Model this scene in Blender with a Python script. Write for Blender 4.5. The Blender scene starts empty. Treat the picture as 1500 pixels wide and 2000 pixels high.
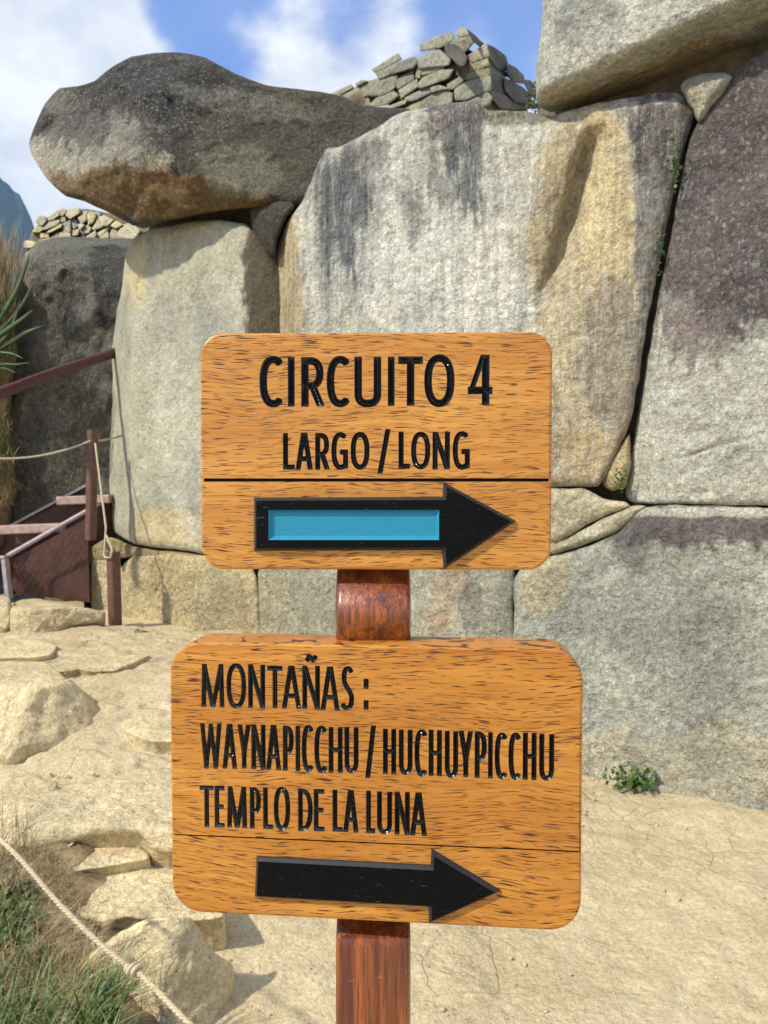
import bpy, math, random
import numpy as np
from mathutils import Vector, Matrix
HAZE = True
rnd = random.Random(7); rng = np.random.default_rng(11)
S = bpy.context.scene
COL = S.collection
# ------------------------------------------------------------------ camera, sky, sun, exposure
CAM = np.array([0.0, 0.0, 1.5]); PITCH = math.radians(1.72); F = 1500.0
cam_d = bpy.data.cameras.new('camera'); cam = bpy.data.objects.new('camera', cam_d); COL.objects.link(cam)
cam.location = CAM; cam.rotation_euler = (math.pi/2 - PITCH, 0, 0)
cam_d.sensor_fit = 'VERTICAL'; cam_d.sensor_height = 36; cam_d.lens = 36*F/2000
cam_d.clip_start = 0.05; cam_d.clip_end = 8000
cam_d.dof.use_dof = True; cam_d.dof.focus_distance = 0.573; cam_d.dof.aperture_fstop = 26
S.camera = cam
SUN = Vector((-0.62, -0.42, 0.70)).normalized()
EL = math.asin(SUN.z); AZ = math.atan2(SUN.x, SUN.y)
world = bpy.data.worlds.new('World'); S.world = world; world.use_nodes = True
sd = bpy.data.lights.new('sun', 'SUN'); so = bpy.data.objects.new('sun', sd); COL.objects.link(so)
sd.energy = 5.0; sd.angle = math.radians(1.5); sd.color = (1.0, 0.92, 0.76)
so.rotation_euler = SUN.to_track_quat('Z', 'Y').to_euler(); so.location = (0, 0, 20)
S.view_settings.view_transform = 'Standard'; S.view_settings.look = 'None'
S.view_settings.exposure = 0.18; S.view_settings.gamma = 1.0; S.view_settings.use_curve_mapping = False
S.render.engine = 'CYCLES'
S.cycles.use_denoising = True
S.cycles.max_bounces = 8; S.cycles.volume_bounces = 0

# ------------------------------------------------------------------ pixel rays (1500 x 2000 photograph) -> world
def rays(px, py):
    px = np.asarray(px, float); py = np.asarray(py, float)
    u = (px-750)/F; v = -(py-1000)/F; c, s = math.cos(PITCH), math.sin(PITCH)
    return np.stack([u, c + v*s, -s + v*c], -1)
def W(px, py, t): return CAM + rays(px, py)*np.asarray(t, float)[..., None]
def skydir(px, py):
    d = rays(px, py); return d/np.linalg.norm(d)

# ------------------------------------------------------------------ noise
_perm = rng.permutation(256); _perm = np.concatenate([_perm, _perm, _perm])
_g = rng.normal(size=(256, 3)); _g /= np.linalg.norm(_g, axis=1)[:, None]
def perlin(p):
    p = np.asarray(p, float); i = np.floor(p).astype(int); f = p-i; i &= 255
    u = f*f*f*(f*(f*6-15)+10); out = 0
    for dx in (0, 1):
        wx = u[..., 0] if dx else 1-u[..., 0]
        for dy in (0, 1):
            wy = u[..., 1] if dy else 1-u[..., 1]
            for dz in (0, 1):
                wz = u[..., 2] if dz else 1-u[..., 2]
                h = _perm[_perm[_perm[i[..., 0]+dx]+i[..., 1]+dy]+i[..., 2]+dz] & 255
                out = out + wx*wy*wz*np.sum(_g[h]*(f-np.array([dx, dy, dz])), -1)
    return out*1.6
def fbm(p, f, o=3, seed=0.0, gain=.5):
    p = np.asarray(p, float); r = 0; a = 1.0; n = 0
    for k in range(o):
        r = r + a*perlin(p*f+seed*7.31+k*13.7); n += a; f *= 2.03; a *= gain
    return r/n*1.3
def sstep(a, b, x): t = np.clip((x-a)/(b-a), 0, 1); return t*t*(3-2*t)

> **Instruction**
Give every line above again exactly, with no pictures.

> **Correct output**
Model this scene in Blender with a Python script. Write for Blender 4.5. The Blender scene starts empty. Treat the picture as 1500 pixels wide and 2000 pixels high.
import bpy, math, random
import numpy as np
from mathutils import Vector, Matrix
HAZE = True
rnd = random.Random(7); rng = np.random.default_rng(11)
S = bpy.context.scene
COL = S.collection
# ------------------------------------------------------------------ camera, sky, sun, exposure
CAM = np.array([0.0, 0.0, 1.5]); PITCH = math.radians(1.72); F = 1500.0
cam_d = bpy.data.cameras.new('camera'); cam = bpy.data.objects.new('camera', cam_d); COL.objects.link(cam)
cam.location = CAM; cam.rotation_euler = (math.pi/2 - PITCH, 0, 0)
cam_d.sensor_fit = 'VERTICAL'; cam_d.sensor_height = 36; cam_d.lens = 36*F/2000
cam_d.clip_start = 0.05; cam_d.clip_end = 8000
cam_d.dof.use_dof = True; cam_d.dof.focus_distance = 0.573; cam_d.dof.aperture_fstop = 26
S.camera = cam
SUN = Vector((-0.62, -0.42, 0.70)).normalized()
EL = math.asin(SUN.z); AZ = math.atan2(SUN.x, SUN.y)
world = bpy.data.worlds.new('World'); S.world = world; world.use_nodes = True
sd = bpy.data.lights.new('sun', 'SUN'); so = bpy.data.objects.new('sun', sd); COL.objects.link(so)
sd.energy = 5.0; sd.angle = math.radians(1.5); sd.color = (1.0, 0.92, 0.76)
so.rotation_euler = SUN.to_track_quat('Z', 'Y').to_euler(); so.location = (0, 0, 20)
S.view_settings.view_transform = 'Standard'; S.view_settings.look = 'None'
S.view_settings.exposure = 0.18; S.view_settings.gamma = 1.0; S.view_settings.use_curve_mapping = False
S.render.engine = 'CYCLES'
S.cycles.use_denoising = True
S.cycles.max_bounces = 8; S.cycles.volume_bounces = 0

# ------------------------------------------------------------------ pixel rays (1500 x 2000 photograph) -> world
def rays(px, py):
    px = np.asarray(px, float); py = np.asarray(py, float)
    u = (px-750)/F; v = -(py-1000)/F; c, s = math.cos(PITCH), math.sin(PITCH)
    return np.stack([u, c + v*s, -s + v*c], -1)
def W(px, py, t): return CAM + rays(px, py)*np.asarray(t, float)[..., None]
def skydir(px, py):
    d = rays(px, py); return d/np.linalg.norm(d)

# ------------------------------------------------------------------ noise
_perm = rng.permutation(256); _perm = np.concatenate([_perm, _perm, _perm])
_g = rng.normal(size=(256, 3)); _g /= np.linalg.norm(_g, axis=1)[:, None]
def perlin(p):
    p = np.asarray(p, float); i = np.floor(p).astype(int); f = p-i; i &= 255
    u = f*f*f*(f*(f*6-15)+10); out = 0
    for dx in (0, 1):
        wx = u[..., 0] if dx else 1-u[..., 0]
        for dy in (0, 1):
            wy = u[..., 1] if dy else 1-u[..., 1]
            for dz in (0, 1):
                wz = u[..., 2] if dz else 1-u[..., 2]
                h = _perm[_perm[_perm[i[..., 0]+dx]+i[..., 1]+dy]+i[..., 2]+dz] & 255
                out = out + wx*wy*wz*np.sum(_g[h]*(f-np.array([dx, dy, dz])), -1)
    return out*1.6
def fbm(p, f, o=3, seed=0.0, gain=.5):
    p = np.asarray(p, float); r = 0; a = 1.0; n = 0
    for k in range(o):
        r = r + a*perlin(p*f+seed*7.31+k*13.7); n += a; f *= 2.03; a *= gain
    return r/n*1.3
def sstep(a, b, x): t = np.clip((x-a)/(b-a), 0, 1); return t*t*(3-2*t)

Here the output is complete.